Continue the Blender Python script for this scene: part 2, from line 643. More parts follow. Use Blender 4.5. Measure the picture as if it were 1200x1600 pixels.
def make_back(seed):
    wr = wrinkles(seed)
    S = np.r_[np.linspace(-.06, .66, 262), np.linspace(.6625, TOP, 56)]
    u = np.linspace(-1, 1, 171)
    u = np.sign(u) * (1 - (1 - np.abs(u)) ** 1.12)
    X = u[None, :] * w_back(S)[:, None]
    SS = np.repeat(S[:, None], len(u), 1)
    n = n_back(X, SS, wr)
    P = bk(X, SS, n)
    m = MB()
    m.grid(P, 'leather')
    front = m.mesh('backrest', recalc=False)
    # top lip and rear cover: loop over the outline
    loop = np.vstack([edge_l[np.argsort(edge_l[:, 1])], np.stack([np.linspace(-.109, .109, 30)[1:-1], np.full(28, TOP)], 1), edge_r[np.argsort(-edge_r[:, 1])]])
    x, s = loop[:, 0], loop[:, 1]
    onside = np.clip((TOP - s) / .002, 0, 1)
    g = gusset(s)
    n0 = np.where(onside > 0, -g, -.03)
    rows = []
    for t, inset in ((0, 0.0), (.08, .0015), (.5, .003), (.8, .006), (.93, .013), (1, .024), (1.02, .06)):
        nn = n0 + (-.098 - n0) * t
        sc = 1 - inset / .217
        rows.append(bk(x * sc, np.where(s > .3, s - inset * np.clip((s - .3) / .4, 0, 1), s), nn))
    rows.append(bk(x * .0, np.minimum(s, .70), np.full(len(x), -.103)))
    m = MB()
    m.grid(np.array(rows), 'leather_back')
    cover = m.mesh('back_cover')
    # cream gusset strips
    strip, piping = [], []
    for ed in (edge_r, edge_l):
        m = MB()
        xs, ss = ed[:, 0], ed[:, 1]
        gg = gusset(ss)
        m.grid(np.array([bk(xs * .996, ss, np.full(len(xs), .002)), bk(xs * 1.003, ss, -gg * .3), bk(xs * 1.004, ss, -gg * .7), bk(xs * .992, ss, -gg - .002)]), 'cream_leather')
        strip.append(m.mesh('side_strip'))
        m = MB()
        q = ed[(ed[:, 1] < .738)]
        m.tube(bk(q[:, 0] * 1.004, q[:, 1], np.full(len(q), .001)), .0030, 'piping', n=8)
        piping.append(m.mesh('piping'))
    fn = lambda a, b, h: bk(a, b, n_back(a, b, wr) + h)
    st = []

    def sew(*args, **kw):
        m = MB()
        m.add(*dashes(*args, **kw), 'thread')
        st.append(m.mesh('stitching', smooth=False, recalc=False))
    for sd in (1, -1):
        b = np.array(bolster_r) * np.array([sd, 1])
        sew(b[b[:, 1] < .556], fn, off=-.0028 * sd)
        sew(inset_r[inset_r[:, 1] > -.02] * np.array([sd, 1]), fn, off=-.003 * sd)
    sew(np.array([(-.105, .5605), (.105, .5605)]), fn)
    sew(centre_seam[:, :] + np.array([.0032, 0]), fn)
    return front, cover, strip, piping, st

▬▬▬

### Written task
Make an exact copy of the material above.

### Task output
Continue the Blender Python script for this scene: part 2, from line 643. More parts follow. Use Blender 4.5. Measure the picture as if it were 1200x1600 pixels.
def make_back(seed):
    wr = wrinkles(seed)
    S = np.r_[np.linspace(-.06, .66, 262), np.linspace(.6625, TOP, 56)]
    u = np.linspace(-1, 1, 171)
    u = np.sign(u) * (1 - (1 - np.abs(u)) ** 1.12)
    X = u[None, :] * w_back(S)[:, None]
    SS = np.repeat(S[:, None], len(u), 1)
    n = n_back(X, SS, wr)
    P = bk(X, SS, n)
    m = MB()
    m.grid(P, 'leather')
    front = m.mesh('backrest', recalc=False)
    # top lip and rear cover: loop over the outline
    loop = np.vstack([edge_l[np.argsort(edge_l[:, 1])], np.stack([np.linspace(-.109, .109, 30)[1:-1], np.full(28, TOP)], 1), edge_r[np.argsort(-edge_r[:, 1])]])
    x, s = loop[:, 0], loop[:, 1]
    onside = np.clip((TOP - s) / .002, 0, 1)
    g = gusset(s)
    n0 = np.where(onside > 0, -g, -.03)
    rows = []
    for t, inset in ((0, 0.0), (.08, .0015), (.5, .003), (.8, .006), (.93, .013), (1, .024), (1.02, .06)):
        nn = n0 + (-.098 - n0) * t
        sc = 1 - inset / .217
        rows.append(bk(x * sc, np.where(s > .3, s - inset * np.clip((s - .3) / .4, 0, 1), s), nn))
    rows.append(bk(x * .0, np.minimum(s, .70), np.full(len(x), -.103)))
    m = MB()
    m.grid(np.array(rows), 'leather_back')
    cover = m.mesh('back_cover')
    # cream gusset strips
    strip, piping = [], []
    for ed in (edge_r, edge_l):
        m = MB()
        xs, ss = ed[:, 0], ed[:, 1]
        gg = gusset(ss)
        m.grid(np.array([bk(xs * .996, ss, np.full(len(xs), .002)), bk(xs * 1.003, ss, -gg * .3), bk(xs * 1.004, ss, -gg * .7), bk(xs * .992, ss, -gg - .002)]), 'cream_leather')
        strip.append(m.mesh('side_strip'))
        m = MB()
        q = ed[(ed[:, 1] < .738)]
        m.tube(bk(q[:, 0] * 1.004, q[:, 1], np.full(len(q), .001)), .0030, 'piping', n=8)
        piping.append(m.mesh('piping'))
    fn = lambda a, b, h: bk(a, b, n_back(a, b, wr) + h)
    st = []

    def sew(*args, **kw):
        m = MB()
        m.add(*dashes(*args, **kw), 'thread')
        st.append(m.mesh('stitching', smooth=False, recalc=False))
    for sd in (1, -1):
        b = np.array(bolster_r) * np.array([sd, 1])
        sew(b[b[:, 1] < .556], fn, off=-.0028 * sd)
        sew(inset_r[inset_r[:, 1] > -.02] * np.array([sd, 1]), fn, off=-.003 * sd)
    sew(np.array([(-.105, .5605), (.105, .5605)]), fn)
    sew(centre_seam[:, :] + np.array([.0032, 0]), fn)
    return front, cover, strip, piping, st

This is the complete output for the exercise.